Завершает биографию раздел, следующий известной набоковской формуле: жизнь писателя есть история создания его книг. Он назван "От книги к книге" - здесь литературная судьба Георгия Иванова "отражена в зеркалах современной ему критики. Не с исчерпывающей, - оговаривается биограф, - но достаточной полнотой здесь приведены появившиеся в периодике при жизни поэта и сразу после его смерти отзывы на все его книги". От "Отплытья на о. Цитеру" до сборника "1943-1958. Стихи" – книжки, до которой Иванов не дожил две недели.
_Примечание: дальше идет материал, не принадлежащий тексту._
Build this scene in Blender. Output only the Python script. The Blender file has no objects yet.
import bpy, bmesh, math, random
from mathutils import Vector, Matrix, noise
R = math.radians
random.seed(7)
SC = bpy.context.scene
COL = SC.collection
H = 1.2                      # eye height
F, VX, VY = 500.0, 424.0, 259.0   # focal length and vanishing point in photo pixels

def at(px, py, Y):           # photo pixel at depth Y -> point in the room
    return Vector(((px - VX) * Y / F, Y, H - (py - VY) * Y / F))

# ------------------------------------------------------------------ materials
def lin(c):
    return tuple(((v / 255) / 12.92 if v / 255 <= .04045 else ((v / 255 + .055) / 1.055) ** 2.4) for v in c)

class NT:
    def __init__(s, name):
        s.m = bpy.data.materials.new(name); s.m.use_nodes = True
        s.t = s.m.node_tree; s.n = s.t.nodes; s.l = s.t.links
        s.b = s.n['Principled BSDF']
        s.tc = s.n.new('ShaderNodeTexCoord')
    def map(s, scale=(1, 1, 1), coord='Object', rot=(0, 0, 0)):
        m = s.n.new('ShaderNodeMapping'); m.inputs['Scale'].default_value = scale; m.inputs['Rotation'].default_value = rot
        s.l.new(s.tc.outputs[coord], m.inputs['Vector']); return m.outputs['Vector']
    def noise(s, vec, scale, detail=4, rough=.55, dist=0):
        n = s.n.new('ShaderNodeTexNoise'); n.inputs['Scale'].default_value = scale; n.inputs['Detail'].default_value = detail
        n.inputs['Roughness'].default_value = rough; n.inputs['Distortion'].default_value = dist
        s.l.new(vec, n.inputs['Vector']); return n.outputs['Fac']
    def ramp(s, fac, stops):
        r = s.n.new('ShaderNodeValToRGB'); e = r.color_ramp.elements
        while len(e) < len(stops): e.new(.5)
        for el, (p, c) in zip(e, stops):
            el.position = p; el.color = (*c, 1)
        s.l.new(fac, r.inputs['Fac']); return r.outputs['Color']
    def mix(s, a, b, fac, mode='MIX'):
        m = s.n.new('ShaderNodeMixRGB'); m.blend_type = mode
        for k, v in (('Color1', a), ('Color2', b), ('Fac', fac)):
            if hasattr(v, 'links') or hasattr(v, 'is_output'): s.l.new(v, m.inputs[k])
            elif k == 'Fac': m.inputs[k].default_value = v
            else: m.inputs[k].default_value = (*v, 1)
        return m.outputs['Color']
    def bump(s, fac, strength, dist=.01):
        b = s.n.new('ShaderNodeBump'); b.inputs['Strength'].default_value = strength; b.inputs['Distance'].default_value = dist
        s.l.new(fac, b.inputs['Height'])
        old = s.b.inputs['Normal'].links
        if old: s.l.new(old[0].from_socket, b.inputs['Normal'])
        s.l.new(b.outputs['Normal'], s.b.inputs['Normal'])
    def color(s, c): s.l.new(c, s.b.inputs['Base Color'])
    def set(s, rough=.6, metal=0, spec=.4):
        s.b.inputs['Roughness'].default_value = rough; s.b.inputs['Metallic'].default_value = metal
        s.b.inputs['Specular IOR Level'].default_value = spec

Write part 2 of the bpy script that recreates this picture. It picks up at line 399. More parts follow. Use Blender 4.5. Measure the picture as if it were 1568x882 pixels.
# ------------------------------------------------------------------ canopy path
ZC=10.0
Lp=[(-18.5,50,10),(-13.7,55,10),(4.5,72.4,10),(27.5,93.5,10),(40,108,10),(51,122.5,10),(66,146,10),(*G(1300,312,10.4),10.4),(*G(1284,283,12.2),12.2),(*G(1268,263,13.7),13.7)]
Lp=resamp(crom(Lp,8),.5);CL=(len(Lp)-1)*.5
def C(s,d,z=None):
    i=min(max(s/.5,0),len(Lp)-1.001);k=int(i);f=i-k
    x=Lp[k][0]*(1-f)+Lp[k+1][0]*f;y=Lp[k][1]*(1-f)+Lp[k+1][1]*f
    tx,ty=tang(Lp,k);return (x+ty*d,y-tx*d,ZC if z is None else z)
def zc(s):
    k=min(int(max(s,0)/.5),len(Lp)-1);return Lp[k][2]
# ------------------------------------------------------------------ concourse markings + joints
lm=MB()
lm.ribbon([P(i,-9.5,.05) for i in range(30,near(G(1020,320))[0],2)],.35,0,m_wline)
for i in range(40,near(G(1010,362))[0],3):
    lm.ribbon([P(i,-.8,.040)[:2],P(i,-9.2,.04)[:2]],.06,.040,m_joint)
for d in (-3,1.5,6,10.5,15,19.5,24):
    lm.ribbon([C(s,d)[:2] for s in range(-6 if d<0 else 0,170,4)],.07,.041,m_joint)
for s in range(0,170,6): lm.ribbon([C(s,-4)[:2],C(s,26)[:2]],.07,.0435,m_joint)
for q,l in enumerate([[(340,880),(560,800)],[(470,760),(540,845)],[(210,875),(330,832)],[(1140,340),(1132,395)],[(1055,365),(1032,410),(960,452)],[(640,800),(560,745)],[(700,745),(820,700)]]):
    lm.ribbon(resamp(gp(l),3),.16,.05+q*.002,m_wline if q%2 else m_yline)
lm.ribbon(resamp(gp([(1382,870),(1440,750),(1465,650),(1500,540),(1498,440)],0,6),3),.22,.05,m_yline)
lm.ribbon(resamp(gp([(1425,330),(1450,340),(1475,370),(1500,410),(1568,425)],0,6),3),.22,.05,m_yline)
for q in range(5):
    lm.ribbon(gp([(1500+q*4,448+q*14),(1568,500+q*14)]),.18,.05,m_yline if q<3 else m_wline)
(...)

Вторую половину арьевского тома занимают "Биографическая канва", полсотни стихотворений Иванова и полсотни его писем за 47 лет литературной деятельности.
Георгий Иванов вообще не человек цеха. Он человек эпохи

Но книгу было бы неверно рассматривать как биографию Иванова по преимуществу. Георгий Владимирович взят здесь в качестве героя, позволяющего автору изложить свои мысли об искусстве, о смысле творчества. "Лирика Георгия Иванова, – пишет он, – исследуется здесь как характерная для одной и единой литературной эпохи. (…) Георгий Иванов вообще не человек цеха. Он человек эпохи. И если он входил во все существовавшие "Цехи поэтов", то не потому, что они выражали его эстетическое кредо, но потому, что кредо выражалось в факте принадлежности к цеху, в отмеченности и избранности. Эта избранность оказалась в "серебряном веке" нормой, а не исключением из правил. (…) Георгий Иванов в равной и легкой степени оказывался символистом, эгофутуристом, акмеистом, классицистом, провозвестником "парижской ноты" и даже постпередвижником, то есть предвестником всяких примитивистских изысков в литературе второй половины ХХ века. А также автором текстов в манере "нового рококо", сюрреализма и фовизма".

В чем же природа трудности, мешающей писать об Иванове? Возможно, она в том, что ивановский биограф определяет как "вкус – априорнейший из художественных даров. Все пощечины от гениев Георгий Иванов получал именно за изначальную к нему приверженность. Ведь гении по природе бунтари, бунтари против вкуса. Но что этот бунт для гения без свойств, каковым был Георгий Иванов?"

Добавим, что выбор такого героя для своей книги – есть вернейшее проявление собственного вкуса и эссеистического мастерства автора.